Ha esordito alla regia nei primi anni ’80 ottenendo grande successo con film come “Macabro”, “La casa con la scala nel buio” e, soprattutto, “Demoni” e “Demoni 2” prodotti da Dario Argento e diventati cult del cinema horror italiano. Conosciamolo meglio con questa intervista!
Benvenuto su Mondospettacolo, Lamberto. È un onore averla qui. Lei ha firmato film come Macabro e Demoni, veri cult assoluti. Cosa cercava di portare di nuovo nel genere horror?
Io mi definirei un amante del fantastico. I miei film partono sempre da una storia, un’idea, un racconto che mi piaceva portare sullo schermo. Poi nascono film che prendono vita propria. Le storie che ho raccontato sono un po’ particolari, diciamo anche un po’ perfide, al confine del reale. È in questo che, per me, nasce il fantastico.
A proposito di Demoni, quest’anno si festeggiano i quarant’anni dall’uscita. È diventato un classico in tutto il mondo. Se lo aspettava?
No! Sicuramente, mentre lo giravo, sentivo che stava crescendo bene, ma non avrei mai immaginato che diventasse un cult. Beh, forse un piccolo pensiero ce l’ho fatto.
L’anno scorso ho assistito alla proiezione di Demoni in Giappone, con la musica di Claudio Simonetti’s Goblin suonata dal vivo durante la visione del film. Non ho parole per descrivere l’emozione nel vedere il teatro pieno e l’eccitazione del pubblico, con tanto di standing ovation. Secondo lei, perché questi film hanno ancora un impatto così importante?
Perché sono entrati nello spirito e nella mente di intere generazioni. A quei tempi avevamo trovato la chiave: era un periodo d’oro, eravamo in sintonia col pubblico. Questo si sente e rimane ancora oggi. Direi che alcuni horror di quel periodo sono rimasti evergreen.
Per Demoni 2 è stata scelta una colonna sonora molto cupa, tendente al dark, con artisti come Peter Murphy, The Smiths e The Cult, con la mitica Rain. È un genere musicale scelto perché si sposa bene con le immagini o è anche musica che ascolta e apprezza?
Sono sempre stato un amante del rock in senso lato, ma la musica segue sempre la nostra esistenza. Non ci sono ricordi che non siano legati alla musica. Io ancora mi emoziono con la musica degli anni Ottanta e Novanta.

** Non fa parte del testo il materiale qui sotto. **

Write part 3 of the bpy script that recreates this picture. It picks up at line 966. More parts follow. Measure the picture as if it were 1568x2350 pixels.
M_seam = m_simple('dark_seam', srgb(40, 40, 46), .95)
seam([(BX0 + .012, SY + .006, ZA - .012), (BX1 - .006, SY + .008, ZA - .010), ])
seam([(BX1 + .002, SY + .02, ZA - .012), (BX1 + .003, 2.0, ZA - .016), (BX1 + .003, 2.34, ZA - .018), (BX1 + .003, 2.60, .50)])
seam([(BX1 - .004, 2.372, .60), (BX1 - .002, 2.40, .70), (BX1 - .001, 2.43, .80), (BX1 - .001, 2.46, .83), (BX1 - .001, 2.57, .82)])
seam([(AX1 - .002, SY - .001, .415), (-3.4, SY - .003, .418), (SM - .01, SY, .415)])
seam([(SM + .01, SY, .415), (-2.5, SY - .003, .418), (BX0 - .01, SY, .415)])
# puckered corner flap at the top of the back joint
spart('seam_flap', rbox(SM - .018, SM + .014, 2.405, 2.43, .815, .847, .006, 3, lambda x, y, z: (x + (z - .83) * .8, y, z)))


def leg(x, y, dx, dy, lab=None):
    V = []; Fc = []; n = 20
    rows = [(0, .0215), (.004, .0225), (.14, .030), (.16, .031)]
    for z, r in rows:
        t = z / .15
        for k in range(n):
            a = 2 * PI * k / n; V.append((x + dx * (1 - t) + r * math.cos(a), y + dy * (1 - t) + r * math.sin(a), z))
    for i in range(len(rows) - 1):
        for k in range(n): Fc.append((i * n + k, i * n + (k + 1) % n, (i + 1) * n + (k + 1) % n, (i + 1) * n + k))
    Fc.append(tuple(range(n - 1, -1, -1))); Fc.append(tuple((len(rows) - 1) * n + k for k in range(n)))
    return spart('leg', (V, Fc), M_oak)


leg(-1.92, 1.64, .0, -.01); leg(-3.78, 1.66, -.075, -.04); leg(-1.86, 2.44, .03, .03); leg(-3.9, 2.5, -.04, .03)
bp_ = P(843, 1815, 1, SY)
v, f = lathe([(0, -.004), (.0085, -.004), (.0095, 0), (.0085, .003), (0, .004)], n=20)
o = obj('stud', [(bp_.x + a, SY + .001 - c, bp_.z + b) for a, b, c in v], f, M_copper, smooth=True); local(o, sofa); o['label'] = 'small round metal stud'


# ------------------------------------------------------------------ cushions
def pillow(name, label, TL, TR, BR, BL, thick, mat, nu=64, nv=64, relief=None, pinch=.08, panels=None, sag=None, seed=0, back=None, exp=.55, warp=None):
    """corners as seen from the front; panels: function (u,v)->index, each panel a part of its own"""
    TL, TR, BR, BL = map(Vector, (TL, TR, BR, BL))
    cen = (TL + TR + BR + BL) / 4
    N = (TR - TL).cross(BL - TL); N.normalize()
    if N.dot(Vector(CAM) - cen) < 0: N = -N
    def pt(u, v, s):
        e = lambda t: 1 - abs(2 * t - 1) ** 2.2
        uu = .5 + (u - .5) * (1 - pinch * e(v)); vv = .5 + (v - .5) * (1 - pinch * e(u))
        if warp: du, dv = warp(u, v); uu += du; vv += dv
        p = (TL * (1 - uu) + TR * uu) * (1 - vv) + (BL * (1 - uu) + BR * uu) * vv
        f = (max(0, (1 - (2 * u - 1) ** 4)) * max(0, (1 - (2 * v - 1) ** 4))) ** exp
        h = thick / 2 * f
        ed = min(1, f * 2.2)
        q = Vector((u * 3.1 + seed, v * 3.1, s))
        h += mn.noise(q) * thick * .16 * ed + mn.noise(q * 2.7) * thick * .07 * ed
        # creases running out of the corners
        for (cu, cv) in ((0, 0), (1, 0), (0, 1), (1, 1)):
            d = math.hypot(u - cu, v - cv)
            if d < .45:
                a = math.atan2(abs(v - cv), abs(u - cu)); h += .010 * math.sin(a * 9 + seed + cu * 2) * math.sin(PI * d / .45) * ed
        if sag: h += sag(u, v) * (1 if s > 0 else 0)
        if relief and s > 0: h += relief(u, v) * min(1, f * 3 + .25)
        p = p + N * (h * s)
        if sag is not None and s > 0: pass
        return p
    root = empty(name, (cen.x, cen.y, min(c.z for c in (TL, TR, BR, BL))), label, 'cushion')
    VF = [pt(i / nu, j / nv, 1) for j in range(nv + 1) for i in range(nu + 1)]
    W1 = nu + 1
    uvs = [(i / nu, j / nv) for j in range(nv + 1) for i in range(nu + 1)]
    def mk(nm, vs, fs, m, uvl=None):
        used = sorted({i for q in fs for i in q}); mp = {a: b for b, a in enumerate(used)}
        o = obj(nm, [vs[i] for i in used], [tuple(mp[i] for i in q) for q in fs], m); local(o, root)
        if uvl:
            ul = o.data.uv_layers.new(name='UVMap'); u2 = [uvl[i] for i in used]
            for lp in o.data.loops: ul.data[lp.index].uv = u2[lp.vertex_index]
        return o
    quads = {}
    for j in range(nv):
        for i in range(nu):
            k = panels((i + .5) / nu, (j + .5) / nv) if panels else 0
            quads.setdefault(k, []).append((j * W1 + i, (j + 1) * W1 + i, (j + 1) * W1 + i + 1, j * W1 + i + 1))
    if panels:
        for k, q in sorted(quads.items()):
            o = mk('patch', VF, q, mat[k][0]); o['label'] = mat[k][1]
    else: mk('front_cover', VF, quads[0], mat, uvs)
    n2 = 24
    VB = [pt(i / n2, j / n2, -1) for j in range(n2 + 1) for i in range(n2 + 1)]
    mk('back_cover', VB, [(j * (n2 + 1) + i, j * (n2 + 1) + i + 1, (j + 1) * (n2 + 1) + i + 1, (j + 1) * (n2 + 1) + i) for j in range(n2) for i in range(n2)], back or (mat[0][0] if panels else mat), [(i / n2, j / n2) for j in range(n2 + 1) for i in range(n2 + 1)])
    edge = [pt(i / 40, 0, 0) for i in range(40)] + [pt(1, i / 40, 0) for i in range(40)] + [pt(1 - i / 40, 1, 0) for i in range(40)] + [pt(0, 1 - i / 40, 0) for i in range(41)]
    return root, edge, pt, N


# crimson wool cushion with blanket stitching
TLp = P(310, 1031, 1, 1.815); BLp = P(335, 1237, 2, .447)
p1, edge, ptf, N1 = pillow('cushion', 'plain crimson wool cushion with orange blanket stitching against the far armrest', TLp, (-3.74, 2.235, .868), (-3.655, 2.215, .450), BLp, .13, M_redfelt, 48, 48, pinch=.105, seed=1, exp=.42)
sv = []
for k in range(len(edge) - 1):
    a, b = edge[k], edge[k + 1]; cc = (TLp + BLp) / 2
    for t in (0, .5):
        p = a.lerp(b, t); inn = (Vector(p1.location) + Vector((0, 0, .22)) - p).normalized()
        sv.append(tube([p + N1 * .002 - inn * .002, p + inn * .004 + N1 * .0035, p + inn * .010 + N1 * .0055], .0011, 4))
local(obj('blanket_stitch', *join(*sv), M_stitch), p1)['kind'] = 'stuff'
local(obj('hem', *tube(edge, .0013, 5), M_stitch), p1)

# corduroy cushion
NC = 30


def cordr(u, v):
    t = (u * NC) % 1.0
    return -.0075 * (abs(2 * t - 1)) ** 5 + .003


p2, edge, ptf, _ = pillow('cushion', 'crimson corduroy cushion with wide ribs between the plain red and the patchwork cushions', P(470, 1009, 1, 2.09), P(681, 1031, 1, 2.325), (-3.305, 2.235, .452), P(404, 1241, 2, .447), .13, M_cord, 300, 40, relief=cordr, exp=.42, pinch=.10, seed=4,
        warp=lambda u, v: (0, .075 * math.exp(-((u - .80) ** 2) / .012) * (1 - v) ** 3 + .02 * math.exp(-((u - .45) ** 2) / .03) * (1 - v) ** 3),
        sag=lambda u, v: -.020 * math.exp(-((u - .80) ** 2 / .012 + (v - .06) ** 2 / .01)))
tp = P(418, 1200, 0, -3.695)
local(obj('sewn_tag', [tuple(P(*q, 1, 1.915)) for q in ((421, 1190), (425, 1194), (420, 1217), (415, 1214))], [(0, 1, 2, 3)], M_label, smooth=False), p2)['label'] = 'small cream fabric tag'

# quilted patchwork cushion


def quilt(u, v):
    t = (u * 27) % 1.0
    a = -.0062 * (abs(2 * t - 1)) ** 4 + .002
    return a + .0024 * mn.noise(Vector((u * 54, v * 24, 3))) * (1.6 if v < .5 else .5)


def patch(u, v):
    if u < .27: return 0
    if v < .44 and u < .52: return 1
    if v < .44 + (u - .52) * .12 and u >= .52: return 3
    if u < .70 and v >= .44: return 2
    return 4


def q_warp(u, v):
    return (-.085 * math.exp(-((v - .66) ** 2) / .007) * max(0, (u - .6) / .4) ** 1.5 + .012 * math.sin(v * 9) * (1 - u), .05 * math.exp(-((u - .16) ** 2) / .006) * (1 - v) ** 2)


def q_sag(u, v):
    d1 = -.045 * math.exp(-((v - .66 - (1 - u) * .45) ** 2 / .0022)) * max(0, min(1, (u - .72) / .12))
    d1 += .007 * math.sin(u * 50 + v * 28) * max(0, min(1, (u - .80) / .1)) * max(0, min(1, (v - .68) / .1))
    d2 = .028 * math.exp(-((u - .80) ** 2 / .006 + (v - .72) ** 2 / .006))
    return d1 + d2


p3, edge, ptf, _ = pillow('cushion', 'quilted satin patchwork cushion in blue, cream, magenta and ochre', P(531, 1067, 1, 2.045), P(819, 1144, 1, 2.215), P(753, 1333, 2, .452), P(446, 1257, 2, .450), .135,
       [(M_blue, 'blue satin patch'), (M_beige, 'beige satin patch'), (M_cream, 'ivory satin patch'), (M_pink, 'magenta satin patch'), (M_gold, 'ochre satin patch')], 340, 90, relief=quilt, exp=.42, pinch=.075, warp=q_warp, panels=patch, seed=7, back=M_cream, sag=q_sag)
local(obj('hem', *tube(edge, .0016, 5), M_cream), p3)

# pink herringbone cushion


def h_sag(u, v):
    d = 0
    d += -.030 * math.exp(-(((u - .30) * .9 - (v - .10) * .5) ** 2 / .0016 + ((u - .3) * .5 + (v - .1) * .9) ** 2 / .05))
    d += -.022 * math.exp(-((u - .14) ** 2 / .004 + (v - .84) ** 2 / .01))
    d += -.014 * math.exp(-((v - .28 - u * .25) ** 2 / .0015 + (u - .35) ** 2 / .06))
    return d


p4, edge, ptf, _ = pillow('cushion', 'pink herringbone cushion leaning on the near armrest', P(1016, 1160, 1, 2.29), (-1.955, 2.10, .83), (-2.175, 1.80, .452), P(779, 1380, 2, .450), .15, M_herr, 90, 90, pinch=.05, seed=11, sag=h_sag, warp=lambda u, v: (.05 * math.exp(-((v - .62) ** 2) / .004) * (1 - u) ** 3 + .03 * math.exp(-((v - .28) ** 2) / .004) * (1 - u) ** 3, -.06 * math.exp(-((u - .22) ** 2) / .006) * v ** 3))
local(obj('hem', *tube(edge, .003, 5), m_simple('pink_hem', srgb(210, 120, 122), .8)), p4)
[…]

Ha un aneddoto simpatico da raccontarci sul set di uno dei suoi film?
In questo momento mi viene in mente che molti dei miei film sono legati al metacinema, storie legate al mondo del cinema. In un mio film, la regista veniva uccisa, strozzata con la pellicola. Oggi, col digitale, non potrebbe succedere!

Molti dei suoi film esplorano la paura, l’inquietudine. Cosa l’attrae di questi territori oscuri?
La pulsione della paura ci accompagna dalla nascita per tutta la vita: ci attrae, ci atterrisce, non riusciamo a controllarla. Forse è proprio questo che mi inquieta e mi attrae.

Negli anni ’90 spiazza tutti con Fantaghirò, abbandonando zombie e possessioni per immergersi nel mondo delle fiabe. Le favole e l’horror hanno qualcosa in comune?
Le favole, per me, fanno parte dell’horror. Da bambino ti attraggono, forse perché ti fanno conoscere la paura. Ancora oggi, tra i miei ricordi, le favole sono tra i più vividi e hanno sicuramente avuto un ruolo importante nella mia formazione.

Qual è il suo rapporto con la tecnologia digitale e gli effetti speciali di oggi?
Quando servono, risolvono grossi problemi, ma non bisogna abusarne. Attenzione: per me, non vanno d’accordo con la paura. Il digitale può rendere la sensazione di falso, e questo non crea paura.
Un regista o un film recente che l’ha colpita?
Non ricordo… o forse mi fa piacere non dirlo.

C’è qualcosa nella vita reale che le fa veramente paura?
Delle mie fobie non ne parlo, ma ho paura un po’ di tutto. La paura si cela dietro le cose più innocue.
Cosa pensa del cinema horror italiano contemporaneo?
Mah, non so… Certo, non… lasciamo stare. Io sono uno di “quelli di prima”.